Are There any Alternatives to Equity Release?

This case study is about a recent client who was looking to release equity for home adaptations, after changes in health. Unfortunately, they were just outside of the criteria for local authority funding and after an assessment they needed to fully self-fund these adaptations.

With speaking with our later life lending expert, Dan was able to discuss some other alternative routes to equity release. This has saved our client a substantial amount of money and helped retain much more equity in their property for family inheritance.

Our clients interests are at the very heart of UK Moneyman, and our ethical approach to equity release and lifetime mortgages is something we are very proud of. If you are thinking about equity release and would like to speak to a later life lending expert, please feel free to contact us or book your free mortgage appointment today.

To understand the features and risks, ask for a personalised illustration. Our typical advice fee is up to £1,495 is only payable on completion.

Are There any Alternatives to Equity Release? | MoneymanTV

The Alternatives to Equity Release

Malcolm

Hi. It's Malcolm, and I'm joined by my colleague, Dan, the Head of Later Life Lending here at UK moneyman, and today, we're gonna be talking about some of the alternatives to equity release, by way of a recent case study.

So Dan, we had a client approach us and needed some adaptations to their house. So do you wanna tell us what they've done before they reached out to us?

Dan

Yeah. Generally speaking, if someone approached us looking for adaptations, our first port of call would be to refer them to social services, to see whether they can get an assessment, see whether they can get some local authority grant funding or assistance in that way.

These clients had already gone that road. Now the lady needs help because she's had a hip replacement that's gone badly. She's probably as good as she's gonna get now. And she had the assessment, and because she can still manage the stairs even though it causes her some pain and their income levels, they've been assessed as being fully self funding.

So there was no support available for them apart from a recommendation of what they needed to put in place by social services.

They came to us needing somewhere around about forty thousand pounds for stairlift, adaptations for a wet room, some general work around the house, and also the ladies passion has always been the garden and they wanted to create a ramp out into the garden and some landscaping to make the garden more accessible for her.

But that is what they were gonna sacrifice for the rest of the work because they you know, didn't want to raise any more than necessary because they wanted to make sure they still left an inheritance for their family.

Malcolm

So they did the right thing then in terms of approaching local authorities in the first instance. I suppose it's not unusual, perhaps, for these applications to be declined?

Dan

No. There's very fine tolerances. There's always the matter of opinion, what the assessment officer feels that someone is capable of and what they're likely to be capable of in the future. Their income was just over the threshold that would have triggered more support. So when they came to us, we talked through the implications of equity release and how that might work.

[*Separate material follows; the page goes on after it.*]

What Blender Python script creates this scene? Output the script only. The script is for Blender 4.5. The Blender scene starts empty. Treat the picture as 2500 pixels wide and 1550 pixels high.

But also, I agreed to research some other alternatives for them. I got in touch with the charity that I'd worked with before independence at home. They look to fill some of the gaps that people fall through in terms of local authority funding. That's in turn led to an internal referral onto the Red Cross who are also prepared to to offer some help.

And the upshot is that the property is getting surveyed this week for those adaptations to be put in place. The majority will be grant funded. So the clients will have the stairlift. They'll have the the wet room. And they're now in a position whereby they can still take a small equity release, to do the ramp into the garden, to do hard landscaping so that she can still get out there, do a bit of gardening as she is to keep fit, to enjoy her hobby.

But we're talking more about raising fifteen thousand to twenty thousand pound on equity release, which they can afford to repay over time rather than the forty plus that wouldn't have been possible for them.

Malcolm

I mean, that that's really interesting, isn't it?

And in terms of when after that customer being declined for the local authority grant, what was it? What's a typical next step? Did they automatically just reach out for an equity release because they think that's the only option that's open to them at that point in time?

Dan

Yes. Some local authorities will talk to them about deferred payment, where the local authority will fund from the work but put a charge against the property. That's really something that that doesn't tend to get talked about as much as it should. People tend not to become aware of it.

Some people don't like the idea of it. Some people would like to maintain the control of of taking a loan, which still has a charge against the property, but it's something they're in control of. They have the opportunity to make payments to stop the effects of compound interest and so forth. But yes, generally speaking, if the local authority say that they won't fund, then the client is left to raise the money on their own.

And for someone who doesn't have savings and has maybe just enough to be over the technical threshold, you still don't have the disposable income to come up with three thousand, four thousand pounds for a stairlift or however much a wet room costs seven or eight thousand pounds in some cases. So people are either forced down the route of taking personal loan, which is very expensive over a term or not having the work done.

Some people choose to sell up and move into sheltered accommodation. For some people, that is a viable alternative. You know, maybe it's something that they've been thinking about for some time, and that can be facilitated as part of the process. But, you know, a lot of people want to stay in their own home. And where funding is available, that should be explored before equity release is put in place.

Malcolm

So these particular applicants were sort of the young end of the equity release weren't. They were sort of sixty. Early sixties. So what kind of impacts would this have on them financially taking out such a significantly less amount of of equity release, in terms of that compound interest?

Dan

Well, I mean, for younger borrowers, particularly if you're borrowing the towards the higher end of what you can achieve, which these - this couple would have been. The rates are still really quite high. So the effect of compound interest would have meant the loan doubling in maybe twelve years, something like that. Now they could have afforded to make summary payments, and they wanted to make summary payments.

But by meeting some of the needs through grant funding and charity funding. The amount that they now have to pay on equity release is at a much lower interest rate. We're talking about rates in the mid four percent which currently are very competitive. The amount is a lot lower and they can afford to pay the ten percent per annum of what they've borrowed, which means that not only are they servicing the interest, but they're bringing down the capital amount as well.

So after, say, twelve or thirteen years, they stand a good chance of being in a position to pay off the rest of it and not have a not have an equity release loan at all.

Malcolm

And then potentially then protecting a future inheritance or something on that nature.

Dan

Absolutely. Their priority is for the house to pass as free of debt as possible to their beneficiaries.

Malcolm

Okay. Interesting. So then hopefully, we'll have more cases like this talk about over the coming weeks and months. But here's a really good example of the client doing their own research online, assuming that the only option is a large equity release with Dan's help, professional advice, they ended up taking a far lower amount and the impact is they’ll pay back far less in terms of the compound interest, over a long time because these clients may well live into their eighties and nineties, and that impact is significant.

So a great job here and a really good example, exploring all the other options before finalizing on a smaller amount of an equity release mortgage in this in this example.